Additionally, Booz Allen has recently started some new work with the JPO to look at how to use all the data that will be developed in future CV systems. They are developing a strategy for a real time operational environment that will be deployed as part of the SE Michigan test bed to show how agencies or others can start to use that data in their real time transportation operations activities.

While this is truly exciting news and seems to be pushing the development of our emerging CV forward, of course there are challenges. Although it was a good size pilot project, in reality the pilot was quite modest compared to the real picture of what connected vehicle deployment will look like in the future. Vast amounts of data will be generated. Which, according to Hill, “Is great on one hand, but also challenging when you are trying to analyze and manipulate it and use it in real time operational decisions.” Therefore Hill still sees some big technical challenges ahead and hopes to utilize Booz Allen’s very strong data analytics capabilities. The firm’s big data practice can help identify how to deal with what Hill calls “fire hoses of data” coming in. Their goal will be to make something useful to system operators in developing the proper technology.

In wrapping up our lively conversation with Dr. Hill, he shared his enthusiasm about being part of this evolving industry and the role he has played over the last 30 years. As a developer in the early deployment of electronic toll collection systems, along with the analysis of route guidance and navigation systems, Hill has evidently seen his share of budding technologies and advancements.

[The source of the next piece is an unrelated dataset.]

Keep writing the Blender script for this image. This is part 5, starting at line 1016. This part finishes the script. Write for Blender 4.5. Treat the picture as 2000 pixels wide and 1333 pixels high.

Every day that he commutes into the DC area he gets to experience how broadly accepted and common those technologies have become as vehicles zip through the tolls and passengers utilize hand held GPS systems. We don’t even think about it. Hill remembers that 25-30 years ago his colleagues were asking “exactly the same questions about how people are going to accept these changes.” With the impressive history of Booz Allen’s support and its foundation, Hill feels confident that connected and subsequently automated vehicles are going to share the same transition and implementation path.